An 86-year-old Jewish man who is in the advanced stages of dementia and may have months left to live should move to a Jewish care home, a judge in a specialist court has decided.

Judge Anselm Eldergill has concluded that a move to a Jewish care home is in the man’s best interests.

Social services bosses at a London council, which has responsibilities for the man’s care, had asked the judge for a ruling.

A relative had argued that a move to a Jewish care home was in the man’s best interests, a position council bosses disagreed with.

Judge Eldergill, who is based in London, has outlined detail of the case in a written ruling after a hearing in the Court of Protection, where issues relating to people who do not have the mental capacity to make decisions are considered.

He said the man could not be identified in media reports of the case.

The judge said such a move would be in keeping with the fact that the man was a “devoted and committed Jew”.

He said it was likely that the man, who is currently living in a secular care home, would benefit from “familiar religious and communal activities”.

Judge Eldergill said the man’s life was “very much drawing to a close”.

The judge said the case was about not just where and how the man lived, but where and how he died, and where he would wish to live and die if he still had mental capacity to make decisions for himself.

He said one objection to moving was the risk that a move posed to the man’s life and health.

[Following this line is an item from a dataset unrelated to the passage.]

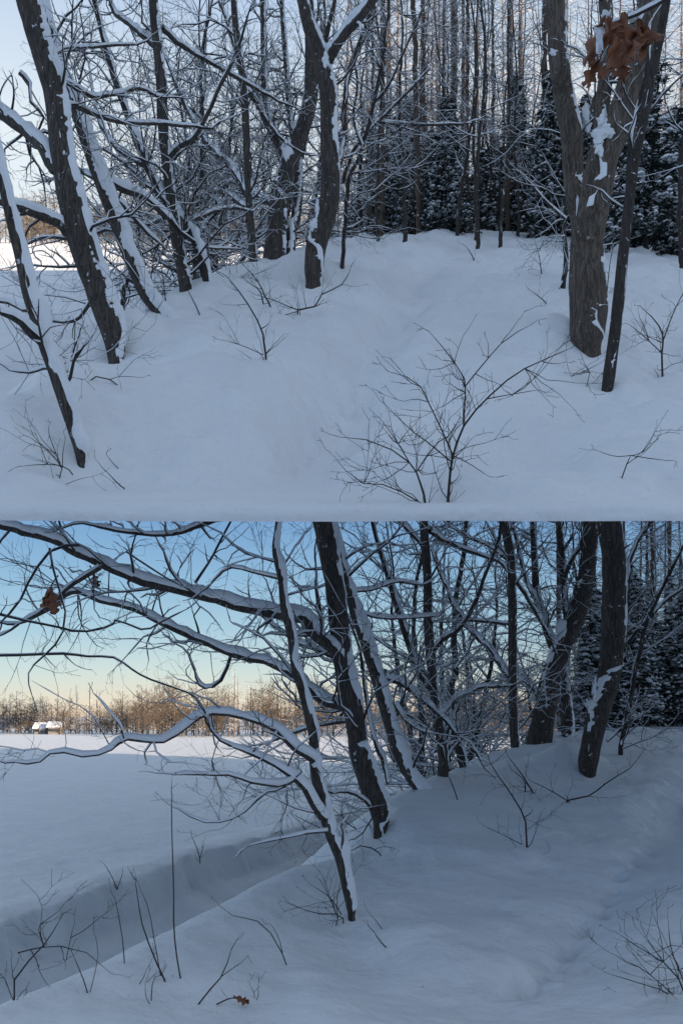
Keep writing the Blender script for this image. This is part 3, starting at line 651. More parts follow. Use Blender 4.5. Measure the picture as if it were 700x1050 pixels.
tree(lower, 'crooked_sapling', 'thin crooked sapling right of the stout oak, lower bank', 'tree',
     [(636, 775, 5), (638, 755, 5), (641, 740, 4.5), (648, 705, 4), (654, 674, 4), (663, 636, 4), (680, 599, 4), (700, 560, 3)],
     limbs=[dict(p=wl([(640, 664), (650, 650), (659, 640), (680, 618), (705, 600)], 4, 3), d0=.3, sp=5),
            dict(p=wl([(622, 760), (634, 750), (640, 746)], 3, 2), sp=2)], spawn=5, seed=28, big=False)
tree(lower, 'foreground_leaning_tree', 'small leaning tree with snow-laden left branches, nearest on the lower bank', 'tree',
     [(361, 946, 8), (360, 930, 11), (356, 910, 12), (349, 880, 12), (338, 852, 12), (330, 822, 12), (323, 790, 11), (322, 767, 10), (319, 744, 10), (311, 713, 9), (303, 686, 9), (299, 655, 9), (292, 624, 9), (289, 594, 9), (283, 566, 8), (285, 542, 7), (288, 515, 6)],
     limbs=[dict(p=wl([(322, 782), (316, 774), (299, 764), (282, 748), (261, 738), (241, 732), (213, 732), (192, 744), (168, 758), (151, 760), (127, 758), (113, 768), (89, 775), (58, 770), (38, 782), (15, 781)], 8, 3), dD=-.7, sp=5, snow=1.3, sl=(.3, .8)),
            dict(p=wl([(330, 838), (323, 828), (309, 805), (292, 791), (275, 779), (254, 770), (237, 765)], 9, 4), dD=-.4, sp=3, snow=1.5, sl=(.3, .7)),
            dict(p=wl([(303, 798), (290, 805), (275, 805), (254, 801), (237, 794), (219, 794), (195, 793), (180, 794)], 6, 2), d0=-.2, dD=-.4, sp=6, snow=1.2, sl=(.25, .6)),
            dict(p=wl([(297, 803), (284, 810), (271, 813), (251, 832), (230, 842), (206, 842), (182, 829)], 3, 1.5), d0=-.2, sp=6, sl=(.25, .5)),
            dict(p=wl([(337, 852), (320, 854), (306, 856), (282, 861), (258, 866)], 3, 1.5), dD=.2, sp=7, sl=(.25, .6)),
            dict(p=wl([(127, 757), (124, 745), (112, 730), (100, 715)], 2, 1), d0=-.6, sp=5, sl=(.2, .5)),
            dict(p=wl([(350, 870), (352, 855), (350, 846), (356, 838)], 2.5, 1.5), sp=5, sl=(.2, .4)),
            dict(p=wl([(305, 695), (300, 690), (270, 655), (240, 640)], 3, 1.5), d0=.1, sp=6, sl=(.3, .6)),
            dict(p=wl([(289, 594), (262, 588), (235, 582), (215, 600)], 3, 2), dD=.4, sp=5)],
     spawn=1.2, seed=29, mats=OAK, snow=2.0, srange=(.25, .9), slen=(.4, .9))

# ---- branches hanging in from trees outside the picture
def spray(pl, name, label, D, lines, seed, snow=0.6, sp=5):
    T = Tree(zmax=fastlim if pl is lower else None, snow=snow, twig_snow=snow, seed=seed)
    rg = random.Random(seed)
    for pts, a, b in lines:
        p, r_ = px(pl, wl(pts, a, b), D, rg.uniform(-.3, .3), .03, rg)
        if pl is lower:
            p = [q for q in p if T.ok(q)] ; r_ = r_[-len(p):] if p else []
        if len(p) >= 3: T.stroke(p, r_, spawn=sp, lvl=1, slen=(.15, .5), sr=.5)
    x, y = lines[0][0][0]
    return T.finish(name, tuple(P(x, y, D)), label, 'branch', None, (M_twig, M_twig), bname='twigs', tname='branch')
spray(lower, 'hanging_branch', 'bare dark twig drooping in a curve down the left edge to the treeline', 5.6,
      [([(52, 528), (53, 545), (51, 562), (57, 593), (67, 624), (63, 652), (50, 668), (34, 683), (29, 696), (34, 715)], 3, 1.3)], 31, .3, 3)
spray(lower, 'hanging_branch', 'dark twig slanting from the top of the blue sky down to the left edge', 5.7,
      [([(120, 530), (100, 548), (82, 559), (55, 563), (34, 590), (20, 618), (0, 640)], 3, 2.2)], 34, .3, 4)
spray(lower, 'hanging_branch', 'thin twig crossing the long snow-topped limb at the top left of the blue sky', 5.8,
      [([(40, 529), (56, 537), (92, 552), (130, 566), (161, 587), (185, 600)], 2.4, 1.3)], 35, .3, 4)
spray(lower, 'arching_branch', 'long thin branch crossing the pale sky low over the distant treeline', 6.2,
      [([(-20, 672), (19, 672), (65, 671), (90, 673), (117, 674), (135, 686), (155, 697), (192, 710), (205, 720), (212, 732)], 2.8, 1.2)], 32, .35, 3)
spray(lower, 'arching_branch', 'thin sagging branch across the middle of the blue sky at the left', 6.6,
      [([(-20, 625), (0, 630), (24, 636), (55, 642), (82, 648), (113, 642), (120, 636), (147, 646), (165, 638), (192, 624)], 2.8, 1.4)], 36, .35, 4)
spray(lower, 'top_branch', 'snow-topped branch running along the top of the blue sky over the field', 9.0,
      [([(262, 528), (225, 533), (205, 538), (190, 545), (165, 549), (140, 547), (115, 543), (95, 538)], 5.5, 3)], 33, 1.1, 6)
spray(lower, 'crossing_twig', 'straight dark twig rising to the top right of the blue sky', 8.4,
      [([(200, 598), (212, 580), (226, 555), (245, 520)], 3, 2)], 37, .3, 5)

# ---- bare shrubs and stalks standing in the snow
def shrub(pl, name, label, stems, seed, cat='shrub', sp=8, sl=(.12, .5), lvl=2, snow=0.0, group=None, D=None, wk=.72):
    T = Tree(snow=snow, twig_snow=snow, seed=seed); T.rmin = .0010; rg = random.Random(seed)
    x, y = stems[0][0][0]; D0 = D or pl.foot(x, y)
    for k, (pts, a, b) in enumerate(stems):
        p, r_ = px(pl, wl(pts, a * wk, b * wk), D0, rg.uniform(-.25, .25), .01, rg)
        if len(p) == 2: p = [p[0], (p[0] + p[1]) / 2 + np.array([.01, 0, 0]), p[1]]; r_ = [r_[0], (r_[0] + r_[1]) / 2, r_[1]]
        if k == 0: p = [p[0] - np.array([0, 0, .12])] + p; r_ = [r_[0]] + r_
        T.stroke(p, r_, spawn=sp * 1.3, lvl=lvl, slen=sl, sr=.45, bias=(0, 0, .2), wig=.17)
    return T.finish(name, tuple(P(x, y, D0)), label, cat, group, (M_twig, M_twig), bname='twigs', tname='stems')
shrub(upper, 'bare_shrub', 'large bare shrub with fine forked twigs at the bottom middle of the upper slope',
      [([(459, 515), (461, 490), (464, 467), (475, 437), (499, 409), (529, 383), (559, 368), (585, 357)], 4.2, 1),
       ([(475, 437), (476, 410), (476, 389), (459, 363), (440, 340)], 2.4, 1), ([(476, 397), (496, 372), (518, 348), (544, 333)], 2, .9),
       ([(464, 467), (455, 446), (439, 412), (426, 391), (398, 381)], 2.4, 1), ([(464, 475), (440, 455), (420, 440), (395, 415)], 2, .9),
       ([(499, 409), (520, 405), (550, 400)], 1.6, .8), ([(464, 467), (480, 475), (500, 488)], 1.5, .8)], 41, lvl=2, sp=7)
shrub(upper, 'spreading_shrub', 'low bare shrub fanning left beside the largest shrub on the upper slope',
      [([(436, 516), (432, 500), (427, 484), (415, 470), (385, 453), (347, 448)], 3.4, 1), ([(428, 482), (446, 456), (462, 445), (470, 430)], 2, .9),
       ([(428, 514), (398, 498), (367, 494), (340, 465)], 2, .8), ([(420, 475), (405, 450), (390, 430)], 1.8, .8)], 42, lvl=2, sp=7)
shrub(upper, 'forked_sapling', 'small dark forked sapling left of the middle of the upper slope',
      [([(273, 369), (271, 352), (268, 337), (254, 312), (242, 295), (234, 285)], 3, 1.2), ([(268, 337), (276, 331)], 1.5, .8), ([(270, 364), (250, 355), (230, 349)], 1.2, .7)], 43, sp=5)
shrub(upper, 'arched_twig', 'dark arched twig poking from the snow below the stout oak, upper slope',
      [([(306, 318), (323, 314), (330, 302), (350, 292), (359, 277)], 2.4, 1), ([(306, 318), (295, 314), (282, 308), (262, 302)], 1.5, .8), ([(306, 319), (285, 325), (275, 326)], 1.2, .7)], 44, sp=5, D=upper.hit(306, 322))
shrub(upper, 'bent_sapling', 'bent dark sapling between the forked sapling and the oaks, upper slope',
      [([(278, 315), (272, 305), (268, 295), (262, 285), (250, 272)], 2.5, 1), ([(270, 312), (266, 298), (255, 290)], 2, 1)], 45, sp=5)
shrub(upper, 'fan_shrub', 'small fan-shaped bare shrub at the foot of the foreground leaning tree, upper slope',
      [([(58, 497), (64, 483), (64, 470), (67, 450)], 1.8, .9), ([(75, 487), (66, 478), (45, 476), (22, 478)], 1.8, .9), ([(64, 480), (50, 462), (30, 448)], 1.5, .8), ([(62, 475), (52, 450), (50, 438)], 1.4, .8)], 46, sp=6, D=upper.hit(60, 492))
shrub(upper, 'fallen_stick', 'short dark stick lying low in the snow near the bottom left, upper slope', [([(128, 502), (122, 497), (110, 484)], 2, 1.4)], 47, 'stick', sp=0)
shrub(upper, 'thin_stick', 'thinner stick just above the short dark one in the upper snow', [([(122, 482), (117, 476), (110, 467)], 1.3, .9)], 48, 'stick', sp=0)
shrub(upper, 'fallen_branch', 'crooked fallen branch on the bank edge by the leaning oak, upper slope', [([(122, 396), (113, 389), (99, 386), (92, 391), (80, 394)], 1.8, 1.6), ([(113, 389), (125, 386), (143, 387)], 1, .6)], 49, 'branch', sp=2)
shrub(upper, 'edge_shrub', 'dark twiggy shrub at the right edge of the upper slope', [([(679, 386), (678, 360), (679, 345), (672, 330), (660, 318)], 3, 1.2), ([(678, 362), (660, 345), (645, 333)], 1.6, .8), ([(679, 350), (690, 320), (700, 300)], 2, 1), ([(665, 350), (655, 325)], 1.2, .8)], 50, sp=7)
shrub(upper, 'low_twig', 'small branching twig low in the snow at the bottom right of the upper slope', [([(637, 490), (642, 476), (646, 467), (665, 470), (682, 472)], 1.8, 1), ([(646, 467), (630, 468), (612, 462)], 1.2, .7), ([(648, 467), (660, 463), (668, 455)], 1, .7)], 51, sp=2)
shrub(upper, 'foot_twigs', 'fine twigs in the snow just below the thickest oak, upper slope', [([(600, 398), (604, 385), (603, 378), (595, 372)], 1.2, .8), ([(585, 386), (600, 380), (615, 372)], 1, .7)], 52, sp=5)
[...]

But he said evidence showed that he might “only have a few months left to live” in any event.

The judge also said the man was “content” at his current nursing home.

But the judge, who heard evidence from the man’s rabbi, said it had to be acknowledged that a secular care home would never be able to satisfy a Jewish resident’s “religious and cultural needs” to the same standard as a Jewish care home.

Judge Eldergill said he had concluded that a move to a Jewish care home was in the man’s best interests after balancing evidence.

“In my opinion, it is likely that he will benefit from the familiar religious and communal activities … although he would be unable to put into words why it pleases him,” the judge added.

“This gives him the best opportunity to enjoy or gain satisfaction from what life is left to him and the likely benefits outweigh the likely risks.”

The judge said it was likely that the man would feel a “comforting sense of familiarity and reassurance” from Jewish practices and traditions.

Judge Eldergill added: “A move to a Jewish care home is also in keeping with the fact that (he) was a devoted and committed Jew, and the importance of his Jewish community to him.”